The Quebec government told CBC News it’s also taking time to review the judgment before deciding whether to appeal.

It referred the legislation to Quebec’s highest court as a constitutional question.

“It’s quite a devastating decision,” said Mary Ellen Turpel-Lafond, professor of law at the Peter Allard School of Law at the University of British Columbia.

“The only kind of law that would be allowed under this decision is one that’s clearly subordinate to the provincial law.”

 
Mary Ellen Turpel-Lafond, a law professor at the University of British Columbia, wants the federal government to appeal the Quebec Court of Appeal’s decision. (Mike McArthur/CBC)

Turpel-Lafond, who was involved in consultations on developing the legislation, called the decision a setback for Indigenous children, families and self-government.

She said the work First Nations, Métis and Inuit governments are doing to introduce new laws and policies to reunite families is now in doubt.

Turpel-Lafond said the ruling needs attention from Prime Minister Justin Trudeau.

“Likely this will pit people and make a political issue about whether or not the Trudeau government has stretched the Constitution too far,” Turpel-Lafond said.

She said the Quebec court’s decision should be reviewed by Supreme Court of Canada — a process that could take two years.

“This is a bit of a slam dunk for the Indian Act,” she said.

“If you happen to be a kid that’s not living in the province that’s particularly friendly to Indigenous peoples having rights, you may not get any rights. That’s not what we want.”
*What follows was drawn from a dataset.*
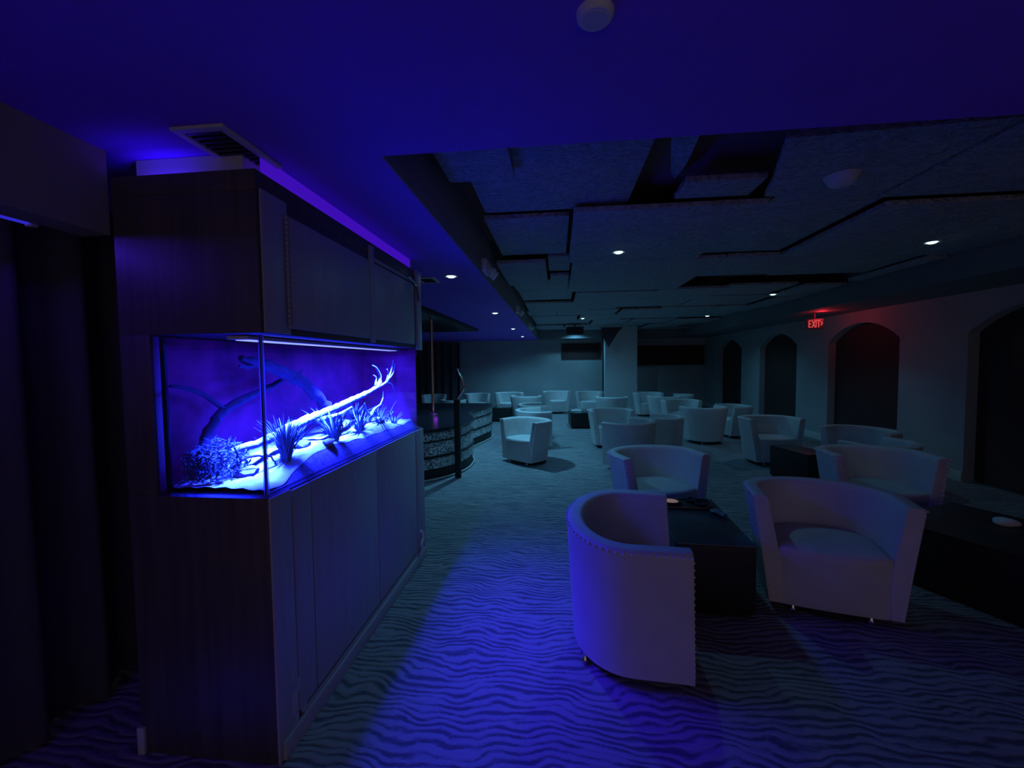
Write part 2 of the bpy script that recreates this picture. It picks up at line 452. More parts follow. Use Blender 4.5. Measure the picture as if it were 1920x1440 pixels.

Ruling more a win than a loss, lawyer says

Meanwhile, David Taylor, counsel for the First Nations Child and Family Caring Society, compared the ruling to a 4-1 victory in a hockey game – a solid win with the other side scoring a point.

“People should be very encouraged by this decision,” he said.

“It’s not going to limit the ability to get out of the starting blocks for First Nations, Inuit and Métis communities, but there is more of an obstacle if the Quebec Court of Appeal decision is ultimately how matters pan out.”

The ruling doesn’t affect communities’ ability to make their own laws, said Taylor.

He said it endorses the constitutional right of Indigenous people to self-government over child and family services.

Provinces can’t prevent Indigenous communities from creating their own laws, Taylor said — but they could try to challenge them.

“It might be a matter of trying to put up some fences,” Taylor said. “The provincial government can’t dictate the content of First Nations, Inuit and Métis law.”

Taylor said such challenges to the law are likely to play out on a case-by-case basis and it will be up to the provinces themselves to prove their case.

He said the framework Ottawa laid out under C-92 gives Indigenous communities some options. They can make an agreement on child welfare with three levels of government — Indigenous, federal and provincial.

If they can’t strike a deal, he said, they can bring in their own laws, which would come into force under the legislation 12 months later.

“The question is going to become where does the rubber hit the road,” Taylor said. “Is it a province that says, ‘Well, I’m going to challenge this law’? Is it a legal proceeding?”

The three main national organizations representing First Nations, Inuit and Métis peoples are analyzing the decision.

“This legislation should open a space for Inuit to exercise our rightful jurisdiction,” said Natan Obed, president of the Inuit Tapiriit Kanatami.

“We were partners in the co-development of the legislation and we are committed to ensuring that it is allowed to serve its intended purpose for our people.”